When you lay the gasket on top of that surface, does the sealing surface cover up that chewed-up area, or is the sealing surface around the perimeter of the chewed-up area?

I have a funny feeling that this is the base gasket, and the shape of the hole in the gasket follows the shape of the outside of the chewed-up area (thus fully exposing the chewed-up area to coolant) in which case, put it together and send it (and use the proper coolant going forward to avoid further corrosion).

If I'm wrong then please advise.
 
Do the rest of us know make, model, year of this (in case it has known issues or if someone has known solutions that are specific to it)? Minor digging, including in prior threads, suggests that the rest of us have NEVER been told what this bike is!
It's a 2007 KTM 990 Adventure. I've been a member on Advrider since around that time, and I haven't heard of this specific issue before, and I've followed the forum specific to the 990/950 since then. I posted this there as well, but the specific forum has been a bit of a ghost town since they stopped production on the 990. I'm hoping for a reboot of the specific model. By that time, I'll hopefully be working and having summers off.

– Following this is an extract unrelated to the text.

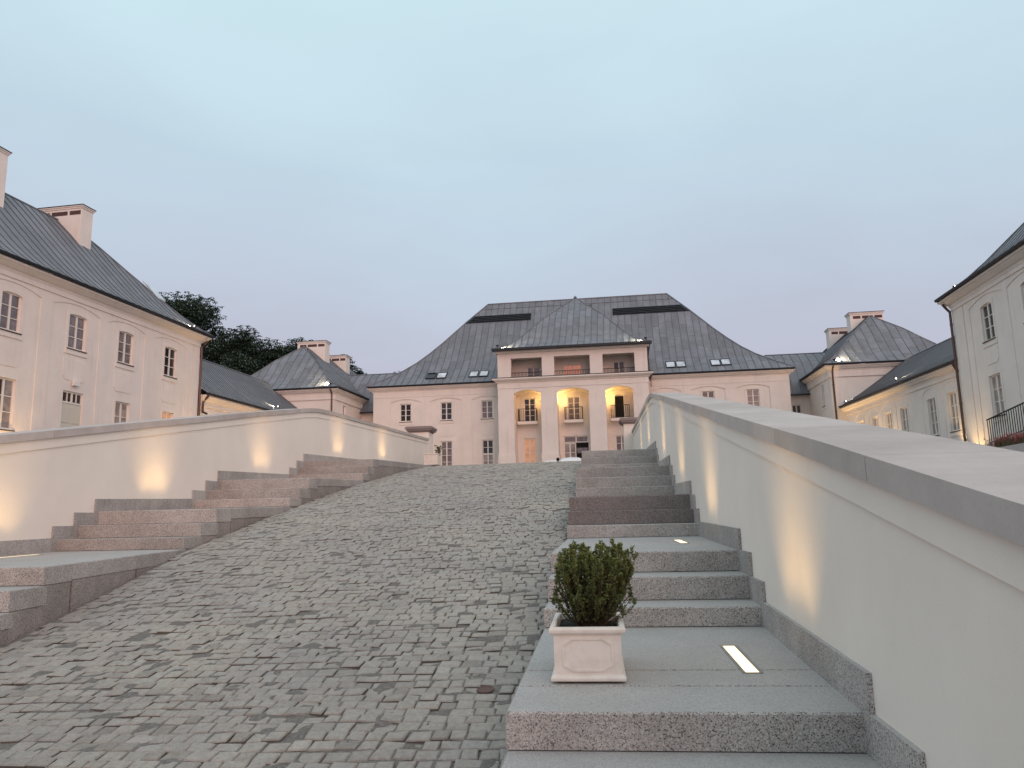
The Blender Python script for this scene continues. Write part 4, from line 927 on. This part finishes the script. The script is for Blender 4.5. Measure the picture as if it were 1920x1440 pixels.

This is the base gasket surface. Heads were brought into a machine shop last year, cleaned and resurfaced, new valve springs and valve keepers as well. I think I used proper coolant, but maybe I didn't change coolant frequently enough. And, you are right - the shape of the corrosion does follow the shape of the gasket (see the attached image). Most of it is on the inside of the gasket material, but a very small bit of the corrosion seems to be slightly under where the gasket will sit when everything is torqued down.